Uninspired Action-Adventure Movies Belong In A Museum


Directed by Ruben Fleischer of “Zombieland” fame and penned by Rafe Lee Judkins, Art Marcum and Matt Holloway, “Uncharted” shambles along like a reanimated husk of better action-adventure movies before it, filled not with a soul but with jokes and funnies to make up for the fact that we’ve seen all this before. Like the “Tomb Raider” movies before it, and like every treasure-hunting action flick this side of “Indiana Jones,” “Uncharted” is pretty par-for-the-course for an action-adventure film. There’s a spunky protagonist who’s unusually adept at puzzles and parkour, there’s a long-buried treasure around which centuries of myths have sprung, and there’s a globe-trotting quest upon which the protagonist and their grizzled/hot band of fellow adventurers must embark, encountering all kinds of mustache-twirling villains and their henchmen along the way. And while there isn’t anything wrong with retreading this genre, “Uncharted” doesn’t offer anything new. If anything, its similarities to other movies only call greater attention to its shortcomings.

Far from the great heights of the classic “Indiana Jones” movies, “Uncharted” is closer to “National Treasure” without the weirdo energy of Nicolas Cage, mixed with “The Goonies” without the childlike irreverence of Amblin. It’s glossy, witty, and franchise-ready. Which would be fine if the jokes were good!

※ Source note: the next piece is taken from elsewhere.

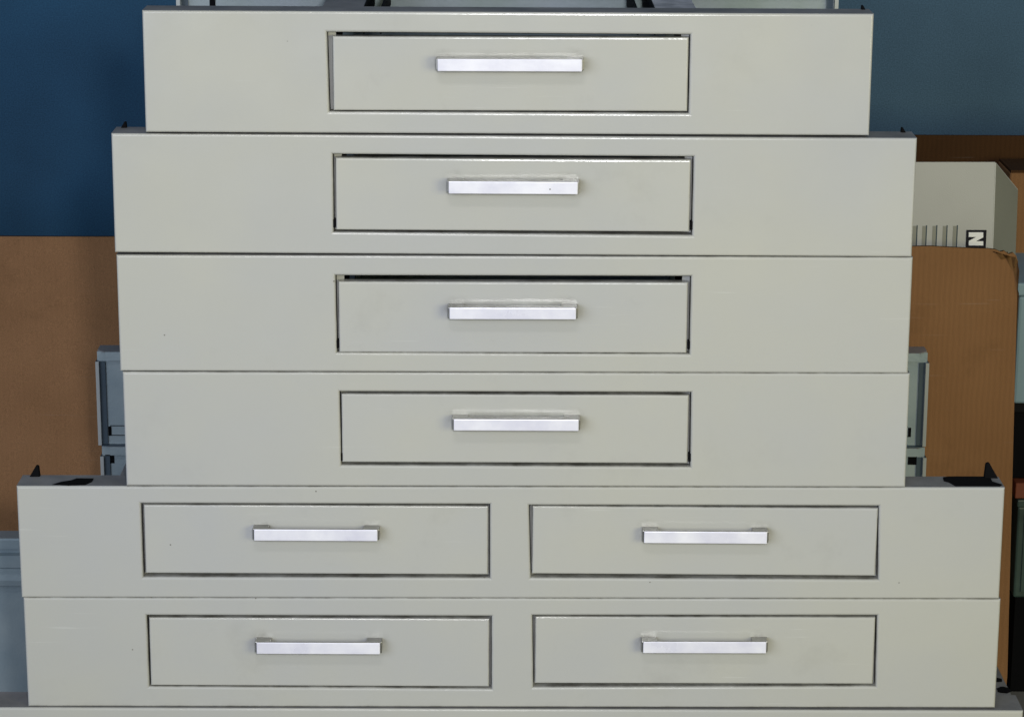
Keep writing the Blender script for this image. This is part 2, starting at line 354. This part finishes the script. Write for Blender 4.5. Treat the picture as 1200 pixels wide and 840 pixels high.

And those quips are part of the fabric of the film from the beginning, when the movie opens in media res, as Holland’s Nathan Drake wakes up in midair, his foot tangled in the ropes holding a cargo container that is falling out the back of a plane. A henchman climbs toward him and they tussle, Nathan finally kicking the man in the chest and sending him flying, responding with a panicked, “Oh my god I’m so sorry that was purely reactive!” Holland is used to these kinds of guileless quips — he’s played Peter Parker for 6 years, after all. But the script struggles to match with Holland’s level, giving us unfunny banter about Nathan Drake looking too young to be tending bar (which he ishe’s a child), and about how Mark Wahlberg’s seasoned fortune hunter Victor “Sully” Sullivan has too many apps open on his phone.

As someone unfamiliar with the games upon which “Uncharted” is based, I’m told that the games are already pretty funny, but they have to be better than the hollow jokes we get with the “Uncharted” movie. If you’re going to make your movie 90% quips, at least have them be good. There’s only so far that Holland’s aw-shucks genius can carry a movie.